Kingdom Within My Mind
The other day in the parking lot of Lilly’s school I was battling negative thinking.
All the things that were going wrong and that I was focusing on were coming to a head. It was just the result of letting my guard down because I was feeling overwhelmed.
After I dropped Lilly off in the line and was leaving God broke right through the mess I had allowed to fester in my heart. He spoke so clearly to me just as He had the day before.
The day before He literally broke through the natural realm and told me to come to Him and that everything was going to be ok.
I believed Him that everything would be ok. I think what happened in my heart was just that my duties greatly increased. My normal routine was off. The condition of my home made me feel out of control. Then after feeling rattled I started allowing frustrations in people I love to grow. It was a snowball effect.
Leaving Lilly’s school parking lot I clearly heard my Papa say, “ Erin, self pity is a choice. I’m right here waiting on you to choose me instead. I’m just a thought and choice away.”
My heart and my mind exploded with thought about what this meant. I thought to myself, “wait a minute, this is exactly what I preach to my kids. I can just forget all those legitimate worry’s and be consumed with Jesus? I can worship and be with Him and not care at all about everything that was just making me furious? I can just “let” that person get away with what they did”? And I didn’t even have to hear an answer back. Right in that moment I chose Jesus and I literally felt a ton of weight be lifted off my shoulders. It was insane.
I literally just practiced what I preach.
I was set free.
This is exactly why Jesus died for me.
In an instant with the Holy Spirit ministering to my heart and choosing to see myself go to Jesus, everything changed. He was waiting on me. The second I let go and turned my attention to Him He quickly embraced me.
My perspective had radically pivoted and joy filled my heart.
This, friends, is confounding to the wise.
It’s so simple yet beyond profound.
And that person who wronged me? We where both set free because I allowed Jesus to be in control. I was dancing in my spirit at the thought of immediately being set free from the thoughts that I needed to do something about their actions. Thoughts that I needed to fix their behavior.
Recognizing what I was doing and choosing to see past the issue in love. That is the freedom that seems not logical or natural.
Bitterness, unforgiveness, resentment, and being overwhelmed by all the little things that were happening, LEFT my heart. They disappeared. It seemed too good to be true.

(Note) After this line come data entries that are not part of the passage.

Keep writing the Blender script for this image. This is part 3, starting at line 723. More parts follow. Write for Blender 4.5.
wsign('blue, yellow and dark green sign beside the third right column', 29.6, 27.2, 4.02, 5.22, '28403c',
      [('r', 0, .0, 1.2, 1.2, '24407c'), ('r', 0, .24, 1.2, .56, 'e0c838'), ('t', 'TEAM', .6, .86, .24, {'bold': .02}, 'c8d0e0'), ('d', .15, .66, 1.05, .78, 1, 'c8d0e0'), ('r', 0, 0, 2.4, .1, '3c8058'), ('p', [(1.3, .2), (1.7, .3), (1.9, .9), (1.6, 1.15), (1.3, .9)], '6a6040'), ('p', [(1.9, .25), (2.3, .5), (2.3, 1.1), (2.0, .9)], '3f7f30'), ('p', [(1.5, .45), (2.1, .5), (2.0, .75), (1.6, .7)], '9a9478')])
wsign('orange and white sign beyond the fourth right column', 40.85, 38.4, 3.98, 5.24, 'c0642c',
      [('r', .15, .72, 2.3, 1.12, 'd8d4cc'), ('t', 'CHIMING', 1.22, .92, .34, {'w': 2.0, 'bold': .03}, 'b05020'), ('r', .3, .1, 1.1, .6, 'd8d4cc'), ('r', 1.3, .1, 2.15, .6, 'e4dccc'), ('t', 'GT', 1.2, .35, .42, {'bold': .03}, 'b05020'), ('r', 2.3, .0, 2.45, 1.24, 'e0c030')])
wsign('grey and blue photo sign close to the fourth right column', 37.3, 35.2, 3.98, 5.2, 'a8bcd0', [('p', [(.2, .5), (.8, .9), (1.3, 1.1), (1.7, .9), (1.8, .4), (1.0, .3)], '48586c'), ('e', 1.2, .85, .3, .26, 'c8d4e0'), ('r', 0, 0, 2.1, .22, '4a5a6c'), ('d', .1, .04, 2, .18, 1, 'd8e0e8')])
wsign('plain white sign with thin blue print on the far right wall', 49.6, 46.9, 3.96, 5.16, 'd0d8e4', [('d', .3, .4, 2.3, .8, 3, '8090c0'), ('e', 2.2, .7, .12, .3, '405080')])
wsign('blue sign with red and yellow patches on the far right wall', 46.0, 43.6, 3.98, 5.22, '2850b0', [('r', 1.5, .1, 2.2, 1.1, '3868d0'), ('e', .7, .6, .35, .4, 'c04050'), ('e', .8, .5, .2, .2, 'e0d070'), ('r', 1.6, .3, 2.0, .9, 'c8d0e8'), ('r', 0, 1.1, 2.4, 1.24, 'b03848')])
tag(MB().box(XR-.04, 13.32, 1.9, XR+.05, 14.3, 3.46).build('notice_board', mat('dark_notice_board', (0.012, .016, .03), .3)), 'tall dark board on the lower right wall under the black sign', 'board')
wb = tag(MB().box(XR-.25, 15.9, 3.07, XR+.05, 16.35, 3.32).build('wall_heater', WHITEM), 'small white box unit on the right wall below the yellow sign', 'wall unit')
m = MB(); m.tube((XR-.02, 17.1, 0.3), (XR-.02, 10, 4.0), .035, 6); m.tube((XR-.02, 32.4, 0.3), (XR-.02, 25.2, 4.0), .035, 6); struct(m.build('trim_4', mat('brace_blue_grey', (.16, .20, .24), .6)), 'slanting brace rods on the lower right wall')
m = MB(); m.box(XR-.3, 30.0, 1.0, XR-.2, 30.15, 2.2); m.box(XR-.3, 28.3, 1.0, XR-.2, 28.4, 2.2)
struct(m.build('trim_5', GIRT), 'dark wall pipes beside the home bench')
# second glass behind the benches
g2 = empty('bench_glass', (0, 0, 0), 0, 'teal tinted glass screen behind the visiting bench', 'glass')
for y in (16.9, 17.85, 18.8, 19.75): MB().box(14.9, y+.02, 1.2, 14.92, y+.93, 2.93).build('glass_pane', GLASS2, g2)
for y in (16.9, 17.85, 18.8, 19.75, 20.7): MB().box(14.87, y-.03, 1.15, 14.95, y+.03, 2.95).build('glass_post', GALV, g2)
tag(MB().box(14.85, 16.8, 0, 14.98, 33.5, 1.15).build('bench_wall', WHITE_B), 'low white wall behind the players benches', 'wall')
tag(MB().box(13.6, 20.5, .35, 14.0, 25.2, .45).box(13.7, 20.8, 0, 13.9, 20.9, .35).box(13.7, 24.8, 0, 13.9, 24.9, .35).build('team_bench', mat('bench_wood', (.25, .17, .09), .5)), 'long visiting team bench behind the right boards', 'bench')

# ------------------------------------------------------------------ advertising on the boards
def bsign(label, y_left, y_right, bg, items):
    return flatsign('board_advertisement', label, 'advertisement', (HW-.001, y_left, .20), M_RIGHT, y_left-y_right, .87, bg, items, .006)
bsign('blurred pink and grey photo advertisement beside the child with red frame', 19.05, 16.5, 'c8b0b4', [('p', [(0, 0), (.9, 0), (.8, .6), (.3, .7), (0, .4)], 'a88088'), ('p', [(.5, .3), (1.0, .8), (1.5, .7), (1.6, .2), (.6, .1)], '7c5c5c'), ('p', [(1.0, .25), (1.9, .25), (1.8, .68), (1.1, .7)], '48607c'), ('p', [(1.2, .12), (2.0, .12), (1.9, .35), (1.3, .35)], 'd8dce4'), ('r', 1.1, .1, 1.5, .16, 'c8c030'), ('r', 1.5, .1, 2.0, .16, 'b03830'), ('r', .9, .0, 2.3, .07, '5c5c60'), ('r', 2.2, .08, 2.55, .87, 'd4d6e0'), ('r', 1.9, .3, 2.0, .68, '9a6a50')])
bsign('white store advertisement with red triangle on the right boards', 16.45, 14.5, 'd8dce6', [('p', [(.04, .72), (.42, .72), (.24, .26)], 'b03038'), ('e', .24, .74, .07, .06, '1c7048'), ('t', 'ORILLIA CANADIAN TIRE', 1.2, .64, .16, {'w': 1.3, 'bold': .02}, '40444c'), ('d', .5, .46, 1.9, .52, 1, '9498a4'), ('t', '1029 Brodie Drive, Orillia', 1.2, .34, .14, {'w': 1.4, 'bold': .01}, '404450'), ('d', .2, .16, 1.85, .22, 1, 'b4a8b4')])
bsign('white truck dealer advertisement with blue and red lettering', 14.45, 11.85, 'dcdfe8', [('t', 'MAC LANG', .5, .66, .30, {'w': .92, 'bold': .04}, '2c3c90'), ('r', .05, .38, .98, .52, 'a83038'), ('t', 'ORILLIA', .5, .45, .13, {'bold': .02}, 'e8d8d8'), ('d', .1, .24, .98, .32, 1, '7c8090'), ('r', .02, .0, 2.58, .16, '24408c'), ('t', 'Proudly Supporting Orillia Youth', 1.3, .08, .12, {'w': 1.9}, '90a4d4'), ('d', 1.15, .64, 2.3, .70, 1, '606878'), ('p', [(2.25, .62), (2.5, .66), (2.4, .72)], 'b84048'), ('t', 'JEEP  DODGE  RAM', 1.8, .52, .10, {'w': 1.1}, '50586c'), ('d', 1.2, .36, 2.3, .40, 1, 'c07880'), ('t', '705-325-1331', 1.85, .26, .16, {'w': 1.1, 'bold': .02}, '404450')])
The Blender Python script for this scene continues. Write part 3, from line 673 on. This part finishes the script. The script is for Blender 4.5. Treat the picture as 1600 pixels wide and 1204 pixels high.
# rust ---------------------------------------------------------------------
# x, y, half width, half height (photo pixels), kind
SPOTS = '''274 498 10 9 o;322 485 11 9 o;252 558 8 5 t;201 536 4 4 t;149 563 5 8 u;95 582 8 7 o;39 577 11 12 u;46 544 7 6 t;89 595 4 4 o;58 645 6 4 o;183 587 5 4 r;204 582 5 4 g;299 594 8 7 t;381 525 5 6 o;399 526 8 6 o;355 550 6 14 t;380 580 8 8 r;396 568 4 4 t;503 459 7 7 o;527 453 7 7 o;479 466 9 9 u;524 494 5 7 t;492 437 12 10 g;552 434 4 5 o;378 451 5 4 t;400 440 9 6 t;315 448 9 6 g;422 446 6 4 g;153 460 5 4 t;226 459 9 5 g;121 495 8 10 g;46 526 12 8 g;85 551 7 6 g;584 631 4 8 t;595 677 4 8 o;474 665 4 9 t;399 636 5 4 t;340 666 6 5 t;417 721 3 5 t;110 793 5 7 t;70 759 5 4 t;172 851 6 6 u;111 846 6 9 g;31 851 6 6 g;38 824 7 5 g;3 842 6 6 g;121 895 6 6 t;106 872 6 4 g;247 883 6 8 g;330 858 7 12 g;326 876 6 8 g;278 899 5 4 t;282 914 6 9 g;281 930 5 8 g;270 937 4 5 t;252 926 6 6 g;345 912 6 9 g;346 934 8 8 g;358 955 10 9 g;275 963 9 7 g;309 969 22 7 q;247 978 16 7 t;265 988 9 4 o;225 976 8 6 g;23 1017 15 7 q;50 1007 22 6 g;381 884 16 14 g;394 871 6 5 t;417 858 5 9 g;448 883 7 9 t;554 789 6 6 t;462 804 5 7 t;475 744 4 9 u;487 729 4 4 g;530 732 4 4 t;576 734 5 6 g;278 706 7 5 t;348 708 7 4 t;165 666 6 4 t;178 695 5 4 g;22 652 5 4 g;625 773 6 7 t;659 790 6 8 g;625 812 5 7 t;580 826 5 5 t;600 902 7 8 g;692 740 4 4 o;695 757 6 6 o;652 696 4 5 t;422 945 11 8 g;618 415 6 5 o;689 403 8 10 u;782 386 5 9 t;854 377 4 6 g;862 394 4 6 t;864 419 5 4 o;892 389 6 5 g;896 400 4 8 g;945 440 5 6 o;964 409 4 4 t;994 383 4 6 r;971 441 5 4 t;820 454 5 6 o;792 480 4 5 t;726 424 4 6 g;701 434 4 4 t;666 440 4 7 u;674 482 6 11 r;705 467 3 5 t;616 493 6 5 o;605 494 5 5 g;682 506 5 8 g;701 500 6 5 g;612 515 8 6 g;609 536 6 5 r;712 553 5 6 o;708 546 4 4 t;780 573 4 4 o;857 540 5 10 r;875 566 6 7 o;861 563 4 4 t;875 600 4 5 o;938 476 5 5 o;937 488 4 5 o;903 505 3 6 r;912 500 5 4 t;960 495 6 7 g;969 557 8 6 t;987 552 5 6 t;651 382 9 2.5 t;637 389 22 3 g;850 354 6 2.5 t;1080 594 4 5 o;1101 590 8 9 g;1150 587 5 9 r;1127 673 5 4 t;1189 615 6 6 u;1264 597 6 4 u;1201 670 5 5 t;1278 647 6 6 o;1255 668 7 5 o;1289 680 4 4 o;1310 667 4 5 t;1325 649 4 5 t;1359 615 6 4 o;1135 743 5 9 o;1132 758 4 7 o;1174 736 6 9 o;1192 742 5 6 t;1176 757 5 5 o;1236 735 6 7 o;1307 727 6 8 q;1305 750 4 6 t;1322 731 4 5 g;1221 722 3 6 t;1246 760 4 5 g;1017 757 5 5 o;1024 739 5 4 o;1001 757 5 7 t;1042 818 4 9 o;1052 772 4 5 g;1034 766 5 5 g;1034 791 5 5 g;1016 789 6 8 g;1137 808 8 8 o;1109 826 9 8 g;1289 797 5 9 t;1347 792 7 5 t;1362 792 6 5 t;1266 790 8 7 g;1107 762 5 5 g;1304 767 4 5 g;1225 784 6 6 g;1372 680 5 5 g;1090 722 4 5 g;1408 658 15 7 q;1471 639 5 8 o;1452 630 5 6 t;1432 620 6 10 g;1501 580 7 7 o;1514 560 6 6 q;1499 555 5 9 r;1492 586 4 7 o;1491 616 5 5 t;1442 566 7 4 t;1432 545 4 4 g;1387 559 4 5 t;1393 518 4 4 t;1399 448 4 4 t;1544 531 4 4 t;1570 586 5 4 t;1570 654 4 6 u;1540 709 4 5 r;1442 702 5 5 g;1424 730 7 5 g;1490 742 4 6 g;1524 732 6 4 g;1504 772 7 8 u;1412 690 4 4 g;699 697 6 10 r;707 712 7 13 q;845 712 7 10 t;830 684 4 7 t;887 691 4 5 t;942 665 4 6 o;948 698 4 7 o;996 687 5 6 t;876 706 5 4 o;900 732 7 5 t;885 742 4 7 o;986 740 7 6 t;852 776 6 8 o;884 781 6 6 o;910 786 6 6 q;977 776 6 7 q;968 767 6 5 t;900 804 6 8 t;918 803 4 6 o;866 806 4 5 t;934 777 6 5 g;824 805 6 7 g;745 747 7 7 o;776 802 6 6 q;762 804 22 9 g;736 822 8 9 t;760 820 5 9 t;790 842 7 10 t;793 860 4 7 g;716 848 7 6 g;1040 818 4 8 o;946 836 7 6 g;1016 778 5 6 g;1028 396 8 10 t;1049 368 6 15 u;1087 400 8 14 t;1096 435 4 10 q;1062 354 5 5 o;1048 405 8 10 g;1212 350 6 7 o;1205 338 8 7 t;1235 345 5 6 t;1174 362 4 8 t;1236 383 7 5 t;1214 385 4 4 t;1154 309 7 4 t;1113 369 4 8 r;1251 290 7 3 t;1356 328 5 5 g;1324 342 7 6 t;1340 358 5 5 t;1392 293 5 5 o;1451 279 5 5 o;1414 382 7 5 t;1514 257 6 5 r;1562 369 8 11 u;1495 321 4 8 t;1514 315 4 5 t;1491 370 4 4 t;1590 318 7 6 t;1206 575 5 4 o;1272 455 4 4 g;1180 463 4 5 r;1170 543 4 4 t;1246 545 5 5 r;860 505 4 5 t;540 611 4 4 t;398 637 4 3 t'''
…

In my mind I saw a child running away from an adult hurt, angry, and crying. They were throwing a fit of sorts and felt overwhelmed by things not going their way. Then I saw an adult pursue them in love and convince them to open their crossed arms. They listened to the calming voice softly whisper in their ear. Still upset but listening the child let the adult sit them on their knee and wipe their tears. The adult lifted them up hugging them as the child laid their head on their shoulder. All weight was transferred to the carrier. In this embrace all anger and frustration melted away. They had no more worries.They were assured that everything was going to be ok.
Instantly the child’s spirit was revived and he was already thinking what he wanted to play with next. He skipped off without a worry in the world.
Perhaps that adult was Jesus and perhaps that child was me.